Helen Kirkpatrick Milbank Tape 1
Kirkpatrick: No, after—when I went over, which was early July when I flew over in a plane from the 45th Tactical Air Force and spent the night there in—
Kasper: Honfleur.
Kirkpatrick: No, they were near St. Mère Eglise. And then I moved on down to Bayeux, where most of the British press were in a very charming little hotel—very simple, I may say. We never had any hot water. I spent most of my time going out with the British forces. Montgomery's headquarters were right there. We were there a long time, you know, we never broke out until the Third Army made the breakthrough. I was with three British correspondents in a command car—Alan Morehead, Australian, of the Herald; Alex Clifford of the Express; and Ronny Matthews of the Telegraph. We used to set out in the mornings to find out where things were happening. And if there were a good tank battle going on down near Caen, we'd go down there and watch it.
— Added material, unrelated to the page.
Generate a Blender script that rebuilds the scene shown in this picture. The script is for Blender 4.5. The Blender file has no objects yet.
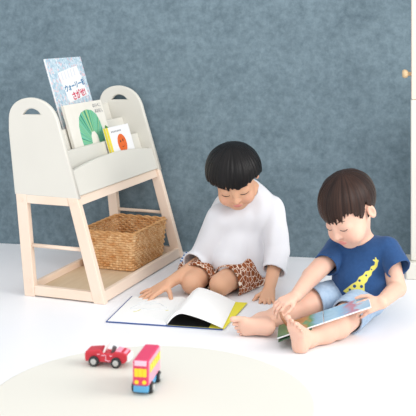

You know, it was rather like choosing which theatre to go to today?
And this particular day we had word that there were things happening—that maybe Patton had been unleashed. He was in hiding up in the northern part of the peninsula. So we headed over in that direction and found that indeed he had been unleashed and he made a breakthrough at Granville. So we followed down there and we were hightailing down behind a division and we cut out of the line of the division. As we did, we suddenly saw a jeep coming towards us with three stars on it and a flag—a little flag—and it was General Patton who leapt out and came towards us, clearly very angry. He told us in colorful language never to—
Kirkpatrick: —could not get out of the line when in a convoy. And he explained, quite firmly, that we must stay in the line. So we did and we went on with the division. We got down as far as—I don't remember, there's sort of a blank period in there when I left my British friends and joined an American group outside of Rennes, which is the capital of Brittany. And Jean Marin, that was his nom de plume, who had been in London with De Gaulle. He used to broadcast from London and he was very well known in France. He was about a six foot three Breton—a very handsome man.
At any rate, I camped in a pasture with some of the American forces outside Rennes. That evening, Jean Marin and I went into Rennes. The Germans were still there and we wanted to see whether they were going to blow the bridges. Rennes is sort of the Venice of Brittany. And we came out. There was a German 88 holding up the advance. Until that was gotten rid of, we couldn't move on into the city. The next morning we went into Rennes and it was a marvelous scene. I walked in with Jean Marin and the crowd recognized him—I don't know how they recognized him, but they did—but he had a big Cross of Lorraine on his uniform. We went to the Mairie and went upstairs onto the balcony and he was acclaimed—the crowd mobbed below. And suddenly during all this excitement, there was the sound of a bugle, I guess. We looked over and on a dormer window there was a man astride it with a bugle who started to play the Marseillaise and everybody began singing. Well we just stood there with tears streaming down our faces.